While you could find some game developers who care about saving a couple bytes to fit something in a single network packet, you can equally find developers elsewhere who care about the same thing. Shave some time off your latency numbers and people stay on your website or app, they buy things or watch ads, your company gets money, you put it in your performance review. That’s just the most boring example I could think of. There are more interesting examples. Most programmers are simply not interested in saving a few bytes or a few cycles because they have features to work on. That includes game developers.
We fetishize low-level programming too much. Low-level programming is, in a sense, easy, because you are working with components that are simpler and have better documentation.
never in my 30-year career have I witnessed a single non-game developer give a damn about the latency or responsiveness of any application they've written.

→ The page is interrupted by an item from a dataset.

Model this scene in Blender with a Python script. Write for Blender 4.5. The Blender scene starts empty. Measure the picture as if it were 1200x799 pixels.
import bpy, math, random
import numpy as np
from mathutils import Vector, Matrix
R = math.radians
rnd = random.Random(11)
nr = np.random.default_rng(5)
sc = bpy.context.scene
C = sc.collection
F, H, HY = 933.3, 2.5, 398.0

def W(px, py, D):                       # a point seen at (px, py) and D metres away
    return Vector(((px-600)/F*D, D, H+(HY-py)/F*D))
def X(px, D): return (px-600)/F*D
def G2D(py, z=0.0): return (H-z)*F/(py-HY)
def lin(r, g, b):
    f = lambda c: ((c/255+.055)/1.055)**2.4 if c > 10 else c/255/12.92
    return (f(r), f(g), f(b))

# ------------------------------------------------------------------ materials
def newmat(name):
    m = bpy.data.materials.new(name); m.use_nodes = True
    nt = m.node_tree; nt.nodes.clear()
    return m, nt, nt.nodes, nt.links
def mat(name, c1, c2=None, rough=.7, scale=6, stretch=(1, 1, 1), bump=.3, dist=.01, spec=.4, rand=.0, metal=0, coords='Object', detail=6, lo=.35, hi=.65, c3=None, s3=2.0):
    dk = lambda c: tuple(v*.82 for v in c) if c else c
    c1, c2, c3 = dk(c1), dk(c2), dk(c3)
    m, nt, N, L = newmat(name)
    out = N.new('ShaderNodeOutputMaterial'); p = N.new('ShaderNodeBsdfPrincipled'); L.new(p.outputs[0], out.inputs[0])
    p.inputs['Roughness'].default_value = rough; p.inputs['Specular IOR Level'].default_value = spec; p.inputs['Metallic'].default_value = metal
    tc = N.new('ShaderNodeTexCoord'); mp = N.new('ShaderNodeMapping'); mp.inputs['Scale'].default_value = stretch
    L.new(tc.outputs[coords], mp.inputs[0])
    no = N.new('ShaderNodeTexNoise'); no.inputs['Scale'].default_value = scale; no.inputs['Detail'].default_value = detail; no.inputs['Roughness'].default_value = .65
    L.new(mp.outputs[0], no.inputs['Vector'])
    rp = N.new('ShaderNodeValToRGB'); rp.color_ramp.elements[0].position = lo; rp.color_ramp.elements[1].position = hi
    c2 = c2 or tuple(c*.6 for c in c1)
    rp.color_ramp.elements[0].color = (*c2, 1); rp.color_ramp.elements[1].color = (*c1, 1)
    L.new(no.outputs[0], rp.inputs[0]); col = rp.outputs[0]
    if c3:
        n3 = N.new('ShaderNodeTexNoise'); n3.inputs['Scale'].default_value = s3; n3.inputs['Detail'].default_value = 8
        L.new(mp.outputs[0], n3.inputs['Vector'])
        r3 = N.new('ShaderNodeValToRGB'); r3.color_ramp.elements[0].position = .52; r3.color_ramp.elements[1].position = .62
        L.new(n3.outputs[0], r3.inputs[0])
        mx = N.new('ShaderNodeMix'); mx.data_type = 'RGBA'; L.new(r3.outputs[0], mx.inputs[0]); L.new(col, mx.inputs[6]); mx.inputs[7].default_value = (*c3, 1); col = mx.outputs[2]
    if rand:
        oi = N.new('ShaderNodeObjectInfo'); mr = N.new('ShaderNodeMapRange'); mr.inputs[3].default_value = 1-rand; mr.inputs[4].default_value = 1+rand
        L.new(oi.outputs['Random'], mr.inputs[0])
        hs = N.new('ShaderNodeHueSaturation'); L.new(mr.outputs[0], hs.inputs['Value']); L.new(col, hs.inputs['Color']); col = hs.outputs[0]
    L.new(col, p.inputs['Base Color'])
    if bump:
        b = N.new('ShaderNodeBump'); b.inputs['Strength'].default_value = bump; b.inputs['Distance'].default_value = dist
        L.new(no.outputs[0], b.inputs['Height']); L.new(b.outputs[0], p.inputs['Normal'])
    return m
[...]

never in my 30-year career have I witnessed a single game or emulator developer STOP caring about these things.
> I think I’ve never heard someone romanticize a profession as hard as what you’ve done here.
Go fuck yourself. it isn't me romanticizing, it's you thinking you know more than others by default, and outright dismissing the viewpoint of others. go away from me and stay away.
I work in telecoms, we do care a lot about latency, HFT guys are the same.
Some parts use FPGAs instead of normal hardware due to the low latency requirements!
OTOH I remember when one man doubled the framerate of a Nintendo game: apparently not all game developers care so much if they leave so much performance unused..
I had been a game developer for last 7 years and I disagree. Most game developers do not have that much expertise to start with, because it has been a long time that low-level optimization makes or breaks your game. They tend to lean to proven techniques to the point that they have consistent aches like your aging grandparents but still keep using them because complaints alone don't break their games. The ratio of game developers capable of optimizing things at that level is roughly same to (or possibly even lower than) the ratio of comparable non-game developers.